PROMPT:
Print the lines of the listing below verbatim from its first line through the line bearing "COL = scene.collection". Any pictures are to be omitted.

====================

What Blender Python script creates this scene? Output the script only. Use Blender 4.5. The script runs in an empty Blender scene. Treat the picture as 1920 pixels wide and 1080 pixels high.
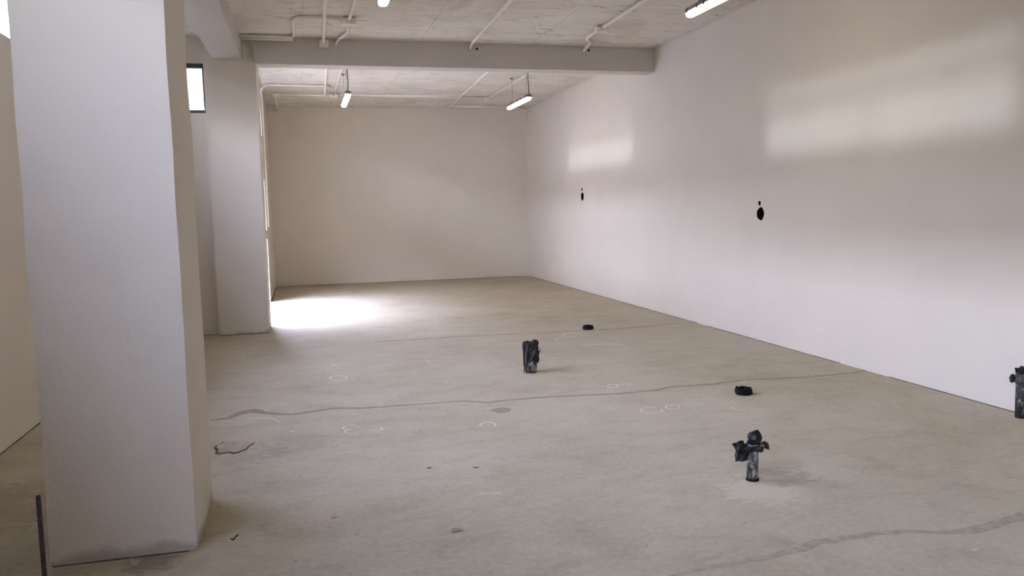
import bpy, bmesh, math, random
from mathutils import Vector, Matrix, noise

random.seed(7)
scene = bpy.context.scene
COL = scene.collection

# ------------------------------------------------------------------ camera
F_PX = 1529.2
YAW, PITCH, ROLL = math.radians(14.211), math.radians(5.622), math.radians(-1.28)
fw = Vector((math.sin(YAW) * math.cos(PITCH), math.cos(YAW) * math.cos(PITCH), -math.sin(PITCH)))
rt = Vector((math.cos(YAW), -math.sin(YAW), 0))
up = rt.cross(fw)
r2 = math.cos(ROLL) * rt + math.sin(ROLL) * up
u2 = -math.sin(ROLL) * rt + math.cos(ROLL) * up
cam_d = bpy.data.cameras.new('camera')
cam_d.sensor_width = 36
cam_d.lens = F_PX / 1920 * 36
cam = bpy.data.objects.new('camera', cam_d)
M = Matrix((r2, u2, -fw)).transposed().to_4x4()
M.translation = (0, 0, 1.6)
cam.matrix_world = M
COL.objects.link(cam)
scene.camera = cam

# ------------------------------------------------------------------ world, sun, portals, exposure
SKY = 100.0
world = bpy.data.worlds.new('daylight')
scene.world = world
world.use_nodes = True
nt = world.node_tree
nt.nodes.clear()
wo = nt.nodes.new('ShaderNodeOutputWorld')
bg = nt.nodes.new('ShaderNodeBackground')
tc = nt.nodes.new('ShaderNodeTexCoord')
sx = nt.nodes.new('ShaderNodeSeparateXYZ')
mr = nt.nodes.new('ShaderNodeMapRange')
mr.inputs['From Min'].default_value = -1
mr.inputs['From Max'].default_value = 1
cr = nt.nodes.new('ShaderNodeValToRGB')
e = cr.color_ramp.elements
e[0].position = 0.0; e[0].color = (0.07, 0.065, 0.058, 1)
e[1].position = 1.0; e[1].color = (0.765, 0.845, 1.42, 1)
a = cr.color_ramp.elements.new(0.492); a.color = (0.09, 0.084, 0.075, 1)
a = cr.color_ramp.elements.new(0.512); a.color = (0.31, 0.32, 0.36, 1)
nt.links.new(tc.outputs['Generated'], sx.inputs[0])
nt.links.new(sx.outputs['Z'], mr.inputs['Value'])
nt.links.new(mr.outputs[0], cr.inputs['Fac'])
nt.links.new(cr.outputs['Color'], bg.inputs['Color'])
bg.inputs['Strength'].default_value = SKY
nt.links.new(bg.outputs[0], wo.inputs[0])

sun_d = bpy.data.lights.new('low_sun', 'SUN')
sun_d.energy = 1.0
sun_d.angle = math.radians(2.2)
sun_d.color = (0.86, 0.93, 1.10)
sun = bpy.data.objects.new('low_sun', sun_d)
# light travels towards +X, slightly down
sdir = Vector((math.cos(math.radians(6.8)), 0.0, -math.sin(math.radians(6.8)))).normalized()
sun.rotation_euler = sdir.to_track_quat('-Z', 'Y').to_euler()
sun.location = (-20, 8, 5)
COL.objects.link(sun)

# opening rectangles in the shell (used for walls and for the sky portals)
XR, YB, ZC = 5.073, 18.40, 3.859
XL, XLR, YW = -2.078, -0.635, 11.45
YFRONT = -7.0
CL0, CL1 = 2.955, 3.83               # clerestory sill and head
WIN_LEFT = [(4.9, 8.3), (-6.5, 2.5), (8.6, 9.8)]
SILL = [2.955, 2.955, 2.955]
DOOR = (12.06, 15.3, 2.2)
WIN1 = (-1.95, -1.165, 2.915, 3.56)

def portal(name, loc, rot, sx_, sy_):
    d = bpy.data.lights.new(name, 'AREA')
    d.shape = 'RECTANGLE'; d.size = sx_; d.size_y = sy_
    d.cycles.is_portal = True
    o = bpy.data.objects.new(name, d)
    o.location = loc; o.rotation_euler = rot
    COL.objects.link(o)
for (y0, y1), zs in zip(WIN_LEFT, SILL):
    portal('sky_portal', (XL - 0.19, (y0 + y1) / 2, (zs + CL1) / 2), (0, -math.pi / 2, 0), CL1 - zs, y1 - y0)
portal('sky_portal', (XLR - 0.19, (DOOR[0] + DOOR[1]) / 2, DOOR[2] / 2), (0, -math.pi / 2, 0), DOOR[2], DOOR[1] - DOOR[0])
portal('sky_portal', (XLR - 0.19, (DOOR[0] + DOOR[1]) / 2, (CL0 + CL1) / 2), (0, -math.pi / 2, 0), CL1 - CL0, DOOR[1] - DOOR[0])
portal('sky_portal', ((WIN1[0] + WIN1[1]) / 2, YW + 0.19, (WIN1[2] + WIN1[3]) / 2), (-math.pi / 2, 0, 0), WIN1[1] - WIN1[0], WIN1[3] - WIN1[2])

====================

ANSWER TO THE PROBLEM:
What Blender Python script creates this scene? Output the script only. Use Blender 4.5. The script runs in an empty Blender scene. Treat the picture as 1920 pixels wide and 1080 pixels high.
import bpy, bmesh, math, random
from mathutils import Vector, Matrix, noise

random.seed(7)
scene = bpy.context.scene
COL = scene.collection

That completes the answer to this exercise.